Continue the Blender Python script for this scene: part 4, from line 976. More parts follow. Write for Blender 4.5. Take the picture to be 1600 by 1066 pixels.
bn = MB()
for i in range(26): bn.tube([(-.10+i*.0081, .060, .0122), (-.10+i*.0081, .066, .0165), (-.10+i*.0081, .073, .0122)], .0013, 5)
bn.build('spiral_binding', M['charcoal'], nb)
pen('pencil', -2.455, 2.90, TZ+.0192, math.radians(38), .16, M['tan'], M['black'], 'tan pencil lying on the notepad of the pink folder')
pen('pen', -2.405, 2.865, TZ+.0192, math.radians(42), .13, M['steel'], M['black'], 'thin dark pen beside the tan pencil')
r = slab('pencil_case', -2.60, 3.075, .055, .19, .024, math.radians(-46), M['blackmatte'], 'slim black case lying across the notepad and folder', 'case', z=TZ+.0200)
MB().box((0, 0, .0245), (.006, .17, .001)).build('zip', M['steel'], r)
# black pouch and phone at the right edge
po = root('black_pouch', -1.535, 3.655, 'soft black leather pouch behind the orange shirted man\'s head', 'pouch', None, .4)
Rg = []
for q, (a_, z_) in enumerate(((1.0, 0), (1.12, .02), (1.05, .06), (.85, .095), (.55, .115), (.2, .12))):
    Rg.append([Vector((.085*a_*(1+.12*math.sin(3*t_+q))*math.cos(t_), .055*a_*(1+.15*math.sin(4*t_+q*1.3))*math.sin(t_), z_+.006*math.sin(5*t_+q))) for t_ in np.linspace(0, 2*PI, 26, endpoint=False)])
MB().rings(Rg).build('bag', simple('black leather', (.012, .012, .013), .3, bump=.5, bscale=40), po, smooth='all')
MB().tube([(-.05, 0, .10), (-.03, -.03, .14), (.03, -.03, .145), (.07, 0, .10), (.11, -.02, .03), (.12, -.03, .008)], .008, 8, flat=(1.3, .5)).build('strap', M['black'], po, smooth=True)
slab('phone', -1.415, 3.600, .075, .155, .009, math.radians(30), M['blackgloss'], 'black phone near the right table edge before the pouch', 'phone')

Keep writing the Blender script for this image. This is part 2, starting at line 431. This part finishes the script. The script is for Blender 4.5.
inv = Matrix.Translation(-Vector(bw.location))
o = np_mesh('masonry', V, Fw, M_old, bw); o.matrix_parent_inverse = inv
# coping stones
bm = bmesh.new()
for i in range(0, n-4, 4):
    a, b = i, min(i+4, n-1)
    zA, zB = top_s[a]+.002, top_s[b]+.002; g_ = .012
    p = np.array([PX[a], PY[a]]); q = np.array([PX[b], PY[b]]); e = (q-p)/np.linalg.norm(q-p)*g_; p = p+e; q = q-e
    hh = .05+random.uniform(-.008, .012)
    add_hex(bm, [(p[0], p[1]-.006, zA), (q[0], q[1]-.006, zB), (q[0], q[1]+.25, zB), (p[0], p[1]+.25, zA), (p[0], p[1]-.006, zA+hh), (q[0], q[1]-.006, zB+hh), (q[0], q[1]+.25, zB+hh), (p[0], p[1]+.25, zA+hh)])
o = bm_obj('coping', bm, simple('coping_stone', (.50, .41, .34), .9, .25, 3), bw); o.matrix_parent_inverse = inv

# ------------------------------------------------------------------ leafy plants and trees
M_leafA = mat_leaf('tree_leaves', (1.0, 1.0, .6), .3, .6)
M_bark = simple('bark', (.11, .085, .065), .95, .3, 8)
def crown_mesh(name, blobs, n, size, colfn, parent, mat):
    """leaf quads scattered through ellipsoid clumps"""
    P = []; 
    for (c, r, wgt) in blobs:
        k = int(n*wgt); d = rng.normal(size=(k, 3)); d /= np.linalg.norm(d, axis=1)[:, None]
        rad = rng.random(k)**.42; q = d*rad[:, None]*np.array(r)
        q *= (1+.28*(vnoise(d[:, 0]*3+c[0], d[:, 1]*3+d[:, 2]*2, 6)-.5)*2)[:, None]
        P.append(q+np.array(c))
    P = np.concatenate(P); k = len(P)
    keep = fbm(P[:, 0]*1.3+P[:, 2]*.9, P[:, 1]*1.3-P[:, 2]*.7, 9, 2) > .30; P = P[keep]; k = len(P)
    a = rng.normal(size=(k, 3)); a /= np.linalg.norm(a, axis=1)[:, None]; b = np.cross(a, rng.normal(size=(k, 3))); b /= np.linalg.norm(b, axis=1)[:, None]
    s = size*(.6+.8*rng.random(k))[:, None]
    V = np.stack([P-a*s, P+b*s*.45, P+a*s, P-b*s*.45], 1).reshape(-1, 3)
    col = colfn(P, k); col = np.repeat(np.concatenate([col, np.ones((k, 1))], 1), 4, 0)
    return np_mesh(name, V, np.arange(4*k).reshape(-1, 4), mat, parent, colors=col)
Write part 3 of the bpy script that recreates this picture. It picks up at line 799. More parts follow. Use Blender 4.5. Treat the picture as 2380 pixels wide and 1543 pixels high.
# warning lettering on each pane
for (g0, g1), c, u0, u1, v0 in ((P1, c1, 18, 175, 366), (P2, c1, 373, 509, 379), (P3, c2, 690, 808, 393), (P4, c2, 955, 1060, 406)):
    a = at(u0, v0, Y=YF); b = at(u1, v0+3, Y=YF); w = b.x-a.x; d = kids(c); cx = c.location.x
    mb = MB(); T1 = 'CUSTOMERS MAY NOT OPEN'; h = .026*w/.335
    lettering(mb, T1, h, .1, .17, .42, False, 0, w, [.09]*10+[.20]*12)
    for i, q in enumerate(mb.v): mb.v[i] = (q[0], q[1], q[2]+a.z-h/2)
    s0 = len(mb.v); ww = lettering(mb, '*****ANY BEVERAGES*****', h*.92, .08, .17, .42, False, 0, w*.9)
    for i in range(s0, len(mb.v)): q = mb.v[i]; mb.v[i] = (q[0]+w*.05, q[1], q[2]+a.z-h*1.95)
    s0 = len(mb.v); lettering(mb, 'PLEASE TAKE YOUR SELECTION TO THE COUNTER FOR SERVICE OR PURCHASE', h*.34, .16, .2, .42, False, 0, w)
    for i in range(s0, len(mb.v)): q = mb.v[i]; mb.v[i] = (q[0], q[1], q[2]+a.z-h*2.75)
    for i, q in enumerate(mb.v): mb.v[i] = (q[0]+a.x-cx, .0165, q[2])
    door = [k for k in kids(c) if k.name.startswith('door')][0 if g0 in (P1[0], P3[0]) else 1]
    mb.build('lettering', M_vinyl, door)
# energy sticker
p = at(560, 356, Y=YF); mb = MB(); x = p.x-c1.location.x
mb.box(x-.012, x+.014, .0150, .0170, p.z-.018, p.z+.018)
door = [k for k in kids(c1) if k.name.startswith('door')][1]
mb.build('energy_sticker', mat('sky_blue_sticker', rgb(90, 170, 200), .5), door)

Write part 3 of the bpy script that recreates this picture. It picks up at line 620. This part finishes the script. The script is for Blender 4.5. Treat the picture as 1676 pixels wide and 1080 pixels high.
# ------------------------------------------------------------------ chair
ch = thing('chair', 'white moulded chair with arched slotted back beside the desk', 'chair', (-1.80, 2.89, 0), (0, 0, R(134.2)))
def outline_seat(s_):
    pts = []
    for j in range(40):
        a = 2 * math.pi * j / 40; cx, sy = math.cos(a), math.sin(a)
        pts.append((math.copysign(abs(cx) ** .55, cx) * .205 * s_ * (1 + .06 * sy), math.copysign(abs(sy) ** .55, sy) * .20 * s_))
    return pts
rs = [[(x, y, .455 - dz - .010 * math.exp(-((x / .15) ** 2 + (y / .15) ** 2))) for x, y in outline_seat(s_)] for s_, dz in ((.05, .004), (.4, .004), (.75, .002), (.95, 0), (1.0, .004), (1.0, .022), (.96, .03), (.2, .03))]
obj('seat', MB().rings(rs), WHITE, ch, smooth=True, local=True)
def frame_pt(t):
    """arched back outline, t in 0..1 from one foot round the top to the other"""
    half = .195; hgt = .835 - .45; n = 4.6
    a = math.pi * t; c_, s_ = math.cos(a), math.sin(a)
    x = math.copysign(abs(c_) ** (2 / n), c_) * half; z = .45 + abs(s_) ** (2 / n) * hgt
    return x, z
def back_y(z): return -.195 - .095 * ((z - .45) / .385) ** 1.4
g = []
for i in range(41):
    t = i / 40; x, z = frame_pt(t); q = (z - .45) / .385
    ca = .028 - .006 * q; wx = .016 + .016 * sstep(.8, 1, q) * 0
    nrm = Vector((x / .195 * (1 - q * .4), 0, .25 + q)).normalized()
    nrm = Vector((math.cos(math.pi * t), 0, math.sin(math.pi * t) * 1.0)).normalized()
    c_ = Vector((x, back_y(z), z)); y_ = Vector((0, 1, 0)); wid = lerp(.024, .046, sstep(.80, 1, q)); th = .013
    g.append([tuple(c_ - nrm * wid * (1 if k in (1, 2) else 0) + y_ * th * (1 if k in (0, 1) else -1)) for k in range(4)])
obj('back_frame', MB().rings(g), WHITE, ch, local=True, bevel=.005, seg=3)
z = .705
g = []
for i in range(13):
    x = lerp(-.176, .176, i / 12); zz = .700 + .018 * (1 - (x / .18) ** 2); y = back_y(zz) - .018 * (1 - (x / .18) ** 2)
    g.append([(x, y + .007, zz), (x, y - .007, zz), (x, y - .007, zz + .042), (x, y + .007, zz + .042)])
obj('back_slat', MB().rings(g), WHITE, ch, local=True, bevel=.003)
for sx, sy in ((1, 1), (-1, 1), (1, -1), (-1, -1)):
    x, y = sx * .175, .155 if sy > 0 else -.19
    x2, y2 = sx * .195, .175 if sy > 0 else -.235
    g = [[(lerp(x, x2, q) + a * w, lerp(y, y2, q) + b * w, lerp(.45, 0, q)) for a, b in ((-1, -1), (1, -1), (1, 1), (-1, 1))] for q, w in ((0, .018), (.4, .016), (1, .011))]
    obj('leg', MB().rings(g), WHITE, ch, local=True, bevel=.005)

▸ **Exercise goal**
Set the lines down exactly, from the first line of the records to the line where "the pouch', 'phone')" appears, with both ends kept.

▸ **Reply to the exercise**
Continue the Blender Python script for this scene: part 4, from line 976. More parts follow. Write for Blender 4.5. Take the picture to be 1600 by 1066 pixels.
bn = MB()
for i in range(26): bn.tube([(-.10+i*.0081, .060, .0122), (-.10+i*.0081, .066, .0165), (-.10+i*.0081, .073, .0122)], .0013, 5)
bn.build('spiral_binding', M['charcoal'], nb)
pen('pencil', -2.455, 2.90, TZ+.0192, math.radians(38), .16, M['tan'], M['black'], 'tan pencil lying on the notepad of the pink folder')
pen('pen', -2.405, 2.865, TZ+.0192, math.radians(42), .13, M['steel'], M['black'], 'thin dark pen beside the tan pencil')
r = slab('pencil_case', -2.60, 3.075, .055, .19, .024, math.radians(-46), M['blackmatte'], 'slim black case lying across the notepad and folder', 'case', z=TZ+.0200)
MB().box((0, 0, .0245), (.006, .17, .001)).build('zip', M['steel'], r)
# black pouch and phone at the right edge
po = root('black_pouch', -1.535, 3.655, 'soft black leather pouch behind the orange shirted man\'s head', 'pouch', None, .4)
Rg = []
for q, (a_, z_) in enumerate(((1.0, 0), (1.12, .02), (1.05, .06), (.85, .095), (.55, .115), (.2, .12))):
    Rg.append([Vector((.085*a_*(1+.12*math.sin(3*t_+q))*math.cos(t_), .055*a_*(1+.15*math.sin(4*t_+q*1.3))*math.sin(t_), z_+.006*math.sin(5*t_+q))) for t_ in np.linspace(0, 2*PI, 26, endpoint=False)])
MB().rings(Rg).build('bag', simple('black leather', (.012, .012, .013), .3, bump=.5, bscale=40), po, smooth='all')
MB().tube([(-.05, 0, .10), (-.03, -.03, .14), (.03, -.03, .145), (.07, 0, .10), (.11, -.02, .03), (.12, -.03, .008)], .008, 8, flat=(1.3, .5)).build('strap', M['black'], po, smooth=True)
slab('phone', -1.415, 3.600, .075, .155, .009, math.radians(30), M['blackgloss'], 'black phone near the right table edge before the pouch', 'phone')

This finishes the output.